Con datos de 2012, Guatemala registro 991 títulos con ISBN contra los 2,321 de Costa Rica ese mismo año. Por supuesto, la brecha es mayúscula si vemos la producción de Colombia en 2012: 30 millones de ejemplares. Más apabullante resultan los números de México en 2013: libros producidos por el sector privado, 145 millones de ejemplares, 43 de los cuales fueron adquiridos por el Gobierno. Agréguese a ello que el sector público editó 195 millones.
Guatemala, El Salvador, Nicaragua y Honduras registran todos menos de 10 títulos por cada 100,000 habitantes. Argentina, por ejemplo, 67.3. Aún no están disponibles las cifras sobre lo publicado entre 2013 y 2018, pero con toda seguridad estamos muy lejos de los 27,751 títulos publicados en México en 2014, de los 75,942 de Brasil y de los 109,554 de España.

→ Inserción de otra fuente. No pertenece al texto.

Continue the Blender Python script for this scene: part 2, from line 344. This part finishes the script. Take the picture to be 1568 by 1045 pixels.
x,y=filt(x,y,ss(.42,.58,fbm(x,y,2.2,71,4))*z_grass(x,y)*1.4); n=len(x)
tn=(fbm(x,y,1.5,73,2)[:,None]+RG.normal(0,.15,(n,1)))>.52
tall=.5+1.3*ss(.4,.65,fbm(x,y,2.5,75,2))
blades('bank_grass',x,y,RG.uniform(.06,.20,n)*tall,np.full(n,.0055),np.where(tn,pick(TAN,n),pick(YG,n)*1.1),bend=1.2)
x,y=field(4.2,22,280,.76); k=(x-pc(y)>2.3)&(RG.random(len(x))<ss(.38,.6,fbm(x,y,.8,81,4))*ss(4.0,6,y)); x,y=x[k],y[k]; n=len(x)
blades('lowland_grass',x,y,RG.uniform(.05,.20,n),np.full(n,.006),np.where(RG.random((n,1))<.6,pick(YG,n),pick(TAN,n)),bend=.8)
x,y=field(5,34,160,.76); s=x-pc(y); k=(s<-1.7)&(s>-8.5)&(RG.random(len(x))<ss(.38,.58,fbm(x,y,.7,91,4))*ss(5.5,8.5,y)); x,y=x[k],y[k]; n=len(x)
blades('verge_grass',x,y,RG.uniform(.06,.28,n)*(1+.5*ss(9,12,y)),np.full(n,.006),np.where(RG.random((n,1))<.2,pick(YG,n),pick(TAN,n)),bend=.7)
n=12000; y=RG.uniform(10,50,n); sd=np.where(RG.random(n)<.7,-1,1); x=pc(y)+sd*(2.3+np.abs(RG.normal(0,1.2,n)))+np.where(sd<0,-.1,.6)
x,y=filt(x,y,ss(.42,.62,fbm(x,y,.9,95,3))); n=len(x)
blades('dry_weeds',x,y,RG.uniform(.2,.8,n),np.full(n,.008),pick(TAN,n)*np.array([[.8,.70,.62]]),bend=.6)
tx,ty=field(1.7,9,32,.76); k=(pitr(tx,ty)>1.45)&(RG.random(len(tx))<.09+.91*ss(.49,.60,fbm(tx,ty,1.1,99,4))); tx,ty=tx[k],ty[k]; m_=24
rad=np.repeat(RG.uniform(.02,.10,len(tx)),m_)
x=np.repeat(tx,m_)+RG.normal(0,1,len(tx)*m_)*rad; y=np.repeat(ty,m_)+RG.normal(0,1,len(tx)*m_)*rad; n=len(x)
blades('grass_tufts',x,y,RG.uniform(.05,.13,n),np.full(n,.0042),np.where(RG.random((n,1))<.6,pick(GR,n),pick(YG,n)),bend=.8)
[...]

El abismo es enorme. Ante ese panorama solo queda batallar por un sistema nacional de creadores, una ley de fomento de la industria editorial independiente, así como por exenciones fiscales y subsidios para la adquisición masiva de libros para las escuelas públicas. Como sea, la crisis instalada desde 2015 no solo ha golpeado a los editores independientes. También clausura la idea de futuro. Dejar que los libros mueran es resignarse a que el país pierda su hondura, su alma, lo mejor de sí. Es, sin duda, sustraer la mejor esencia del humano y de la vida en el planeta. La Filgua 2018 confirma la terquedad de los editores y escritores: negarse a escribir desde el silencio, desde el polvo; es más sabio y prudente hacerlo desde la compleja ingeniería del ruiseñor y la sabiduría de quienes conocen los misterios del tiempo, desde la locura de los poetas y el frenesí de una flor abriéndose a la luz. En julio caerá la luz al revés y las palabras por medio de los libros nos abrazarán con su hálito de aires delgados y noches largas para conversar sobre lo leído.